Der EuGH in am 19.07.2012 in der Rechtssache C 31/11 Scheunemann entschieden:
Eine Regelung eines Mitgliedstaats wie die im Ausgangsverfahren in Rede stehende, wonach bei der Berechnung der Erbschaftsteuer die Anwendung bestimmter Steuervergünstigungen auf einen Nachlass in Form der Beteiligung an einer Kapitalgesellschaft mit Sitz in einem Drittstaat ausgeschlossen ist, während diese Vergünstigungen beim Erwerb einer solchen Beteiligung von Todes wegen gewährt werden, wenn sich der Sitz der Gesellschaft in einem Mitgliedstaat befindet, berührt vorwiegend die Ausübung der Niederlassungsfreiheit im Sinne der Art. 49 ff.
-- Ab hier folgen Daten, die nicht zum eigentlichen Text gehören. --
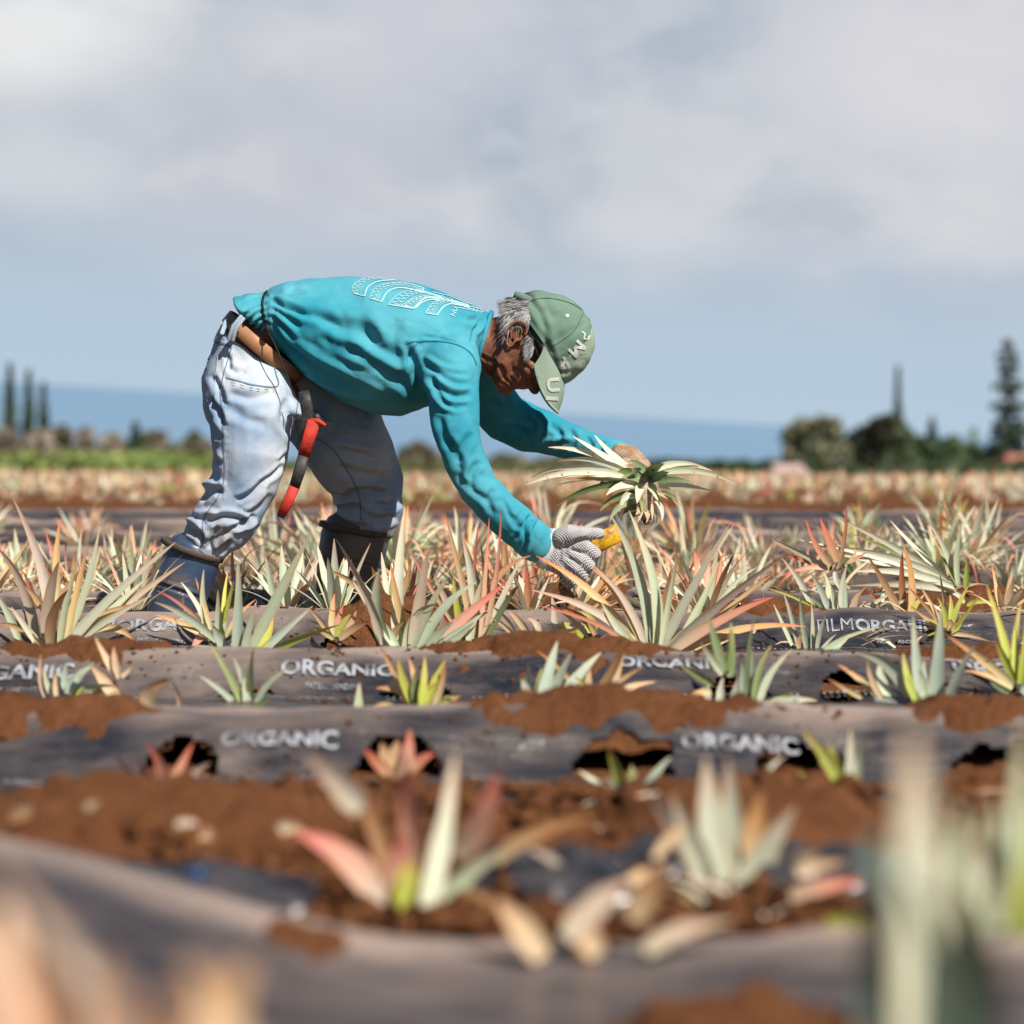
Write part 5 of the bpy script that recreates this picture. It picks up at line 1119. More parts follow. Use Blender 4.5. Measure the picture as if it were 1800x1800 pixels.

AEUV, sofern die genannte Beteiligung es ihrem Inhaber ermöglicht, einen sicheren Einfluss auf die Entscheidungen der betreffenden Gesellschaft auszuüben und deren Tätigkeiten zu bestimmen. Diese Artikel sind nicht auf einen Sachverhalt anwendbar, der die Beteiligung an einer Gesellschaft mit Sitz in einem Drittstaat betrifft.
Hintergrund
Die Klägerin (Frau Scheunemann) beerbt 2007 ihren Vaters. Beide wohnten in Deutschland. Die Erbschaft, zu der u. a. eine Beteiligung als Alleingesellschafter an einer Kapitalgesellschaft mit Sitz in Kanada gehörte, wurde in Deutschland der Erbschaftsteuer unterworfen.
Mit Bescheid vom 24. November 2008 setzte das Finanzamt die von Frau Scheunemann geschuldete Erbschaftsteuer auf 299 381,95 Euro fest, wobei es den Wert der Beteiligung des Erblassers an der fraglichen Kapitalgesellschaft mit 1 142 115 Euro berücksichtigte. Da diese Gesellschaft weder ihren Sitz noch ihre Geschäftsleitung im Inland oder im Gebiet eines Mitgliedstaats hatte, wurden der in § 13a Abs. 1 ErbStG vorgesehene Freibetrag von 225 000 Euro und der verminderte Wertansatz nach § 13a Abs. 2 ErbStG nicht gewährt.
Die Klägerin legte Einspruch gegen den Bescheid des Finanzamts ein.
Gegen die Entscheidung, mit der ihr Einspruch zurückgewiesen wurde, erhob sie Klage beim Finanzgericht Bremen, das dieser nicht stattgab. Nach seiner Ansicht sind die Steuervergünstigungen nach § 13a Abs. 4 Nr. 3 ErbStG nicht im Hinblick auf den freien Kapitalverkehr, sondern allein anhand der Niederlassungsfreiheit zu prüfen, da die in dieser Vorschrift vorgesehene Mindestbeteiligung des Erblassers am Nennkapital der Kapitalgesellschaft von mehr als einem Viertel Einflussmöglichkeiten auf die Gesellschaft gewähre. Die Niederlassungsfreiheit gelte aber nicht für eine Beteiligung an einer Gesellschaft mit Sitz in einem Drittstaat wie der im Ausgangsverfahren in Rede stehenden Gesellschaft.